もう1つ、重要なことは法規制やルールメイキングだ。

打ち上げたものが戻ってくる再利用ロケットや、何百何千という衛星を同時に動かす衛星通信コンステレーション、一般人を乗せた宇宙旅行、宇宙港の建設、宇宙資源の採掘と利用……。どれもこれも、既存の枠に収まらない新しいビジネスであり、管理する法制度自体が存在しなかった。

アメリカ政府は、民間の動きに呼応する形でスピーディかつ柔軟に調達方式や法制度を新設、変更してきた。

例えば、月などの天体で民間による資源採掘の活動を認める宇宙資源法や、民間宇宙港の運用ライセンス発行などの制度を、世界でもいち早く施行している。これらは、民間が粘り強くロビーイングを行い、新しい産業を創る大義が官民で共有されるようになった結果だ。

新しいビジネスの概念を政府に説き、ルールメイクを主導するロビーイストには、ビジョナリー(将来を見通した展望を持つ人)  としての素養が求められる。
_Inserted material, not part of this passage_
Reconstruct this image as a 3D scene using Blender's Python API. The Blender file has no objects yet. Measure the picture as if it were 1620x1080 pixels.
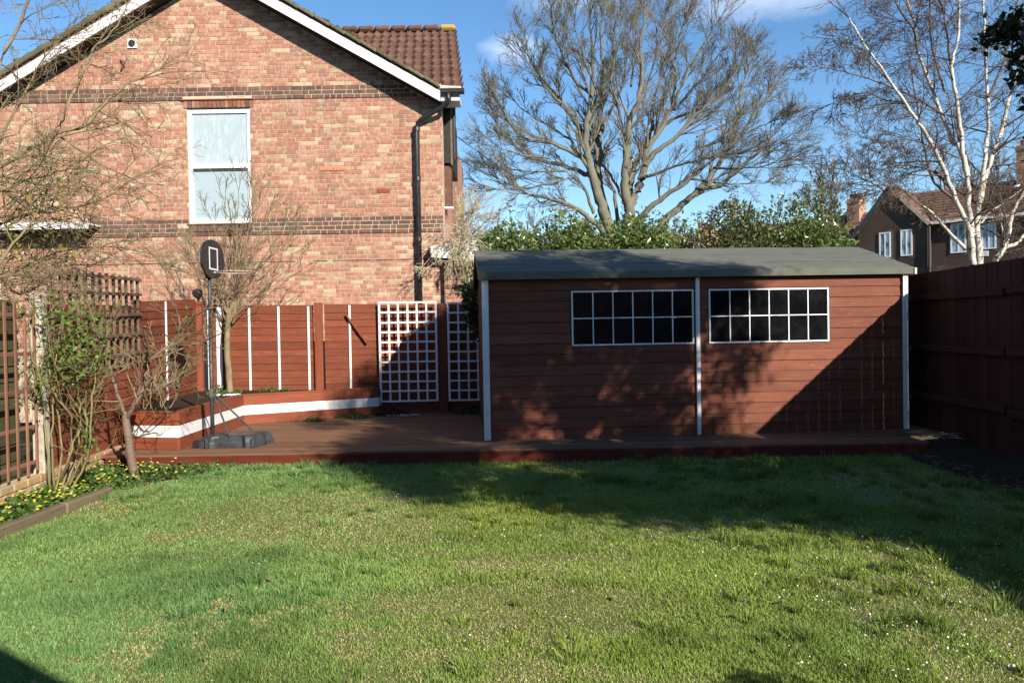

イーロン・マスクは、ビジョナリーの代表格として知られるが、同時に非常にアクティブなロビーイストの側面があることは意外と知られていない。

日本でも様々な業界でベンチャーによる既存の枠を飛び越えたビジネスが生まれるようになってきたが、その一方で、政策や法規制が壁となりプロダクト開発やサービスインが進まないという話もよく聞く。政府へのロビーイングやルールメイキングの動きは、ベンチャー業界の共通課題となりつつある。

宇宙ビジネスは、あらゆる面で官民のシビアな調整が不可欠な業界であるが、それゆえに参考となるケースが豊富だ。

特にアメリカを中心に、民の積極的な動きが、一般的に鈍くて遅いと言われる官を動かし、大胆な産業振興策を実現してきた。政府へのロビーイングの先進業界の1つと考えて間違いないだろう。

宇宙ビジネスは、異業種のビジネスに多くの示唆を与えることができる価値にあふれている。